After The Post reached out for its previous report on Aug. 13, Google stopped using SURBL’s data in Gmail’s filtering, the search giant confirmed.
“After a review found that our own advanced protections are the most effective way to protect users, we stopped incorporating SURBL as a signal,” Google spokesperson José Castañeda said in a statement.
Gmail’s spam filtering is applied to everyone equally regardless of political affiliation, the spokesperson insisted.
“Gmail uses hundreds of signals to ensure we catch spammy emails, primarily Gmail users marking or reporting particular emails,” Castañeda added. “SURBL was one signal: it’s an industry-recognized list of abusive websites that is used by dozens of American ISPs, cybersecurity companies and email providers.”
SURBL BV did not respond to multiple requests for comment.
WinRed CEO Ryan Lyk said an overseas firm should never have been in a position to affect American political campaigns in the first place.
“It’s outrageous that Google relies on a foreign entity to limit US speech during elections,” Lyk said in a statement. “That’s foreign interference, plain and simple.”
In SURBL’s emailed response to WinRed, the Dutch firm advised the GOP booster to “be sure that best practices are followed.” WinRed officials were stumped, however, by links to several “references” that included the details of a Canadian anti-spam law that doesn’t apply to US companies.
Targeted Victory — whose clients include the National Republican Senatorial Committee, Rep.

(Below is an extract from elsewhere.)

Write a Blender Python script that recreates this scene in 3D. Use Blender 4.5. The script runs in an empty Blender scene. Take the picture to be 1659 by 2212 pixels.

Steve Scalise and Sen. Marsha Blackburn among others — first informed Google of the Gmail spam problem on June 30.
But it was only after weeks of back-and-forth that Google’s support team finally confirmed that WinRed links were being flagged as “suspicious” within its system.
“This should alarm every campaign and committee that relies on email to connect with voters,” Targeted Victory’s memo said.
Earlier this year, billionaire Republican donor Elon Musk alleged that Google interfered “to help Democrats thousands of times every election season” through instances of political bias. Last fall, the Missouri AG launched a probe into whether Google was “manipulating search results” to interfere with the 2024 election.
Nevertheless, Google has vehemently denied exhibiting any political bias, and efforts by Republicans so far to force changes have fallen short.
Last year, a federal judge tossed a lawsuit filed by the Republican National Committee that complained of biased email filtering. In 2023, the Federal Election Commission dismissed an RNC complaint alleging discrimination in Gmail’s spam filters.